The European Parliament is poised to enforce stringent limits on carbon offsetting arrangements, signalling a crackdown on greenwashing within the EU.
The proposed Green Claims Directive, scheduled for a vote today, aims to ensure transparency in corporate environmental pledges, particularly regarding carbon neutrality and net-zero emissions goals.
A compromise deal among political groups suggests that companies will face greater scrutiny in making net-zero commitments without clear strategies for achieving them. Voluntary carbon offsets, increasingly popular among corporations, are under scrutiny for potentially enabling emissions rather than reducing them.
The European Commission’s proposal seeks to separate claims based on `g from a company’s carbon footprint, focusing on ensuring the integrity and accuracy of offsetting schemes.
Under the proposed directive, carbon credits would only be permissible for offsetting a firm’s residual emissions, reinforcing the necessity for substantial in-house emission reductions.

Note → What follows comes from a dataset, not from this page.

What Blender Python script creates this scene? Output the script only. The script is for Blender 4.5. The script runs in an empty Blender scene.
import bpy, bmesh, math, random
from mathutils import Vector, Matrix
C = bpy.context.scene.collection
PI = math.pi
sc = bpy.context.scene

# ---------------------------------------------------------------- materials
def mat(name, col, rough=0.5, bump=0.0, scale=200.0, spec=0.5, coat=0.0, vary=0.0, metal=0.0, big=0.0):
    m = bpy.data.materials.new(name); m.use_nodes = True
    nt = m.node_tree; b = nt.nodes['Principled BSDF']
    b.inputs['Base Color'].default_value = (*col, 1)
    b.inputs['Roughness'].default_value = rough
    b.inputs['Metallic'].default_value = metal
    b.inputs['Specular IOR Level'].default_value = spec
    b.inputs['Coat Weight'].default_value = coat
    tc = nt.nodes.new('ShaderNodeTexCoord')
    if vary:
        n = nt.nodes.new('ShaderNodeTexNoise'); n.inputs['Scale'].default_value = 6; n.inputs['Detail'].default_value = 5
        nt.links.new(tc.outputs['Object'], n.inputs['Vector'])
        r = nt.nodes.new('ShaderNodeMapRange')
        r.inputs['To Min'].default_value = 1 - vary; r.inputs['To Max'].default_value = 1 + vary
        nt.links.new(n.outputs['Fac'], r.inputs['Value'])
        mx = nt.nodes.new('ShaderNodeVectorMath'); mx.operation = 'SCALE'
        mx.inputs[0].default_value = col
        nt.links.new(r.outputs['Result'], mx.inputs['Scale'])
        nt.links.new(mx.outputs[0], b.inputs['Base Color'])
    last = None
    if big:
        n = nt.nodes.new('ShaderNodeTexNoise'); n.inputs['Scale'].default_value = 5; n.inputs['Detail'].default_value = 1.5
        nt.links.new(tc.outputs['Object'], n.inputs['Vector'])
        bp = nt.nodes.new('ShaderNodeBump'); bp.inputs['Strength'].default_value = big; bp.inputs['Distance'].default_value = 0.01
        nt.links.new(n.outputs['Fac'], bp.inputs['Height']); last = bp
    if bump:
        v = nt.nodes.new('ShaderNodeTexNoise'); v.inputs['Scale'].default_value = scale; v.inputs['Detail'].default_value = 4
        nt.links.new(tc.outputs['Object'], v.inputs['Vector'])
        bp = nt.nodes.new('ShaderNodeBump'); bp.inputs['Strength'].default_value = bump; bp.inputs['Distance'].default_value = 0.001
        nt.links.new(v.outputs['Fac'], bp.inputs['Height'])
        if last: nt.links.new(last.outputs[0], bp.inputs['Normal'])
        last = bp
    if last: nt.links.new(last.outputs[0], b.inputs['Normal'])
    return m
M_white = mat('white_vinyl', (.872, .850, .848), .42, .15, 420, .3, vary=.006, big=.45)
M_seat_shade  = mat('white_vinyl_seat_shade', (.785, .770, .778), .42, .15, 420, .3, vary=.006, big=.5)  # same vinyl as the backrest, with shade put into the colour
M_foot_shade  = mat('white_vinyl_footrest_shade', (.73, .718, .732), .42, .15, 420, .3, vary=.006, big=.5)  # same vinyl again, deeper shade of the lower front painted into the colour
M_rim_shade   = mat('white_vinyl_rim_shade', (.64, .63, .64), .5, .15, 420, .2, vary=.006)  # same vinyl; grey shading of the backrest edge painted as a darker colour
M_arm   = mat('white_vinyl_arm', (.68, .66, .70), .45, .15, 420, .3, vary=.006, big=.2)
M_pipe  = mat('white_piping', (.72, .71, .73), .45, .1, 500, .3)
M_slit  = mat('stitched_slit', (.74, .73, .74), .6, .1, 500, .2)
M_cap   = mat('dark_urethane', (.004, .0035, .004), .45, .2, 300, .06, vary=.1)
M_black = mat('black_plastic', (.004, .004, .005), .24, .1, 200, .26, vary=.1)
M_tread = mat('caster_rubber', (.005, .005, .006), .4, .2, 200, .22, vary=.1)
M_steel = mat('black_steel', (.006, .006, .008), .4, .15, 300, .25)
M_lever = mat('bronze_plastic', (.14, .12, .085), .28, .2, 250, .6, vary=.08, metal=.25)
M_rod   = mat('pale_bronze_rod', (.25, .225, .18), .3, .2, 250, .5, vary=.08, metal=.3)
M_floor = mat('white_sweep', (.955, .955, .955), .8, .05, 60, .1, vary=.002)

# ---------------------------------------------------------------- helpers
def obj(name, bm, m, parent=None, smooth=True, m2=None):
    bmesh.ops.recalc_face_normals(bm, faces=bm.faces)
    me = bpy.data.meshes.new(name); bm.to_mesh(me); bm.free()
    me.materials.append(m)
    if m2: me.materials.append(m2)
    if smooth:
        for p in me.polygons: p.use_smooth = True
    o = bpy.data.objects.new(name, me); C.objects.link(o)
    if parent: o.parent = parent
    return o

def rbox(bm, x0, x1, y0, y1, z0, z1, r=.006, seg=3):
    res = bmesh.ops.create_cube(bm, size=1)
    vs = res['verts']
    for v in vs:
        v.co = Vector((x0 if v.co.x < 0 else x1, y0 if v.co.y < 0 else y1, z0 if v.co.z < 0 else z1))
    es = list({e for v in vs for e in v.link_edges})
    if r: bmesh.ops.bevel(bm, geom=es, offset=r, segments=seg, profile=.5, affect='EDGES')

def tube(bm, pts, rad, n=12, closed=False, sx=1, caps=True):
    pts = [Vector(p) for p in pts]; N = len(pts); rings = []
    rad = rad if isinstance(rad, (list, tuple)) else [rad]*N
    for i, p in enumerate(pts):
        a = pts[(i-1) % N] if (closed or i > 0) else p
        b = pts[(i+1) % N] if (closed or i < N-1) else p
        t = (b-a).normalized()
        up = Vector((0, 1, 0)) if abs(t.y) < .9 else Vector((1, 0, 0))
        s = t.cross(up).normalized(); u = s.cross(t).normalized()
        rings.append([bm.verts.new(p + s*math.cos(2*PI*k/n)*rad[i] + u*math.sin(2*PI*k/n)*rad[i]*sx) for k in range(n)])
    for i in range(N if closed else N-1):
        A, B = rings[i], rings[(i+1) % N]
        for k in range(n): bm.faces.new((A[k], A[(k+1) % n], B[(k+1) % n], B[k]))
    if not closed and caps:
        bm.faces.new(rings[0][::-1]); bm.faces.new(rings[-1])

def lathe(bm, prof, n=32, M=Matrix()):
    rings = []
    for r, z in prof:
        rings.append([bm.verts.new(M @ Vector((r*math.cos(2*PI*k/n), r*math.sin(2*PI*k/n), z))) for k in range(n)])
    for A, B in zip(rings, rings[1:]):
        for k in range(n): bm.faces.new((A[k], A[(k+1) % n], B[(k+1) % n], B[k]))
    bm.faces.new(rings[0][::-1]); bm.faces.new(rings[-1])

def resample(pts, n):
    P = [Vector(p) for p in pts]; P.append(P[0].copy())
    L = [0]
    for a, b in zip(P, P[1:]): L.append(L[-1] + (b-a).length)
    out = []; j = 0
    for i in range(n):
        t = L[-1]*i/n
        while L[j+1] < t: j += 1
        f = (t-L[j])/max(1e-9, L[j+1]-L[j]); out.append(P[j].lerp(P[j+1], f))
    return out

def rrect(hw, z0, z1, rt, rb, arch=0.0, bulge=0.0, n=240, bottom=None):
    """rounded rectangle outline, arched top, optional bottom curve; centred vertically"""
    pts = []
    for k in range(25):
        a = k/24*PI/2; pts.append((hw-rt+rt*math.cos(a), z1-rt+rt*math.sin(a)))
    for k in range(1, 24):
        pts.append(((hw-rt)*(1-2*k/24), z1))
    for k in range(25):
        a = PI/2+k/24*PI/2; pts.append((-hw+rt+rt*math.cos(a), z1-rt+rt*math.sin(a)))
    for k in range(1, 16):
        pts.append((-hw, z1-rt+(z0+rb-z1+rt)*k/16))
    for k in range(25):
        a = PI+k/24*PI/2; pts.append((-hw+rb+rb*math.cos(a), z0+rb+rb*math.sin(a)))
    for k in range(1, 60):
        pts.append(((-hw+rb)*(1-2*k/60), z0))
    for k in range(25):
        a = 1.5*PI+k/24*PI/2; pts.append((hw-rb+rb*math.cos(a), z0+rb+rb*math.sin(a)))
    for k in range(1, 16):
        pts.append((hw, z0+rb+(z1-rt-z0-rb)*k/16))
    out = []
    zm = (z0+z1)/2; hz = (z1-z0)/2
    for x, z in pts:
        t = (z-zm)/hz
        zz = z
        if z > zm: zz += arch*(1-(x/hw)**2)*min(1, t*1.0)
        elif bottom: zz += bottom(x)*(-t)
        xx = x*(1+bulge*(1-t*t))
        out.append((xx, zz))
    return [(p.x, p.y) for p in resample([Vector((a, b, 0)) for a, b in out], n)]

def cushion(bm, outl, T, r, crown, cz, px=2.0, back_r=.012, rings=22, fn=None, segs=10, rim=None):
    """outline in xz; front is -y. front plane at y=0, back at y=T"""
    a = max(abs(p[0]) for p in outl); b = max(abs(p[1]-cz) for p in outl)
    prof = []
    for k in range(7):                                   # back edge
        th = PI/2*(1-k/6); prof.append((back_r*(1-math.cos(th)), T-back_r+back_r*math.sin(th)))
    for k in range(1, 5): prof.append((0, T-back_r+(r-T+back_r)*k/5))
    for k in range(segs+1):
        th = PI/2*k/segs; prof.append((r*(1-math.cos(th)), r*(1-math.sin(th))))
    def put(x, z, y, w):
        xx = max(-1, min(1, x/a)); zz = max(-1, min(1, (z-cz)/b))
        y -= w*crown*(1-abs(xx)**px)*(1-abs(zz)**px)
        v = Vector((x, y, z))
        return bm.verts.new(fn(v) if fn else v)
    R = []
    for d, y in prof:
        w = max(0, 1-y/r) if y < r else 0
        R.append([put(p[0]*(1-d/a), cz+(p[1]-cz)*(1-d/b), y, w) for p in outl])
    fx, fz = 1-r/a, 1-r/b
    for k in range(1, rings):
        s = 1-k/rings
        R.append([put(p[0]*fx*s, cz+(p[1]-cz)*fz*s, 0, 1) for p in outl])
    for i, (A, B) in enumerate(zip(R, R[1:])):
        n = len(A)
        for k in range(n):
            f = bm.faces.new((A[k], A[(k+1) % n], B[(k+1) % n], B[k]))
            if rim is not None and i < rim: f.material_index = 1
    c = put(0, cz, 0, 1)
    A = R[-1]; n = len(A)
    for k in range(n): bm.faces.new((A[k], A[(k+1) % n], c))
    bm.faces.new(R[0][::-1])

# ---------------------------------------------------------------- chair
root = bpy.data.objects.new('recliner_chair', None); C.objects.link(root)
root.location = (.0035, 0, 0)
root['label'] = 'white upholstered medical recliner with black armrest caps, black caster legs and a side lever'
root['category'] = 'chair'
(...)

The agreement underscores the EU’s commitment to combatting misleading environmental claims and promoting genuine climate action, setting a precedent for transparency and accountability in corporate sustainability practices.
If approved, the directive will undergo further negotiations with EU governments, signalling a significant step forward in the fight against greenwashing and pursuing verifiable climate action in the EU.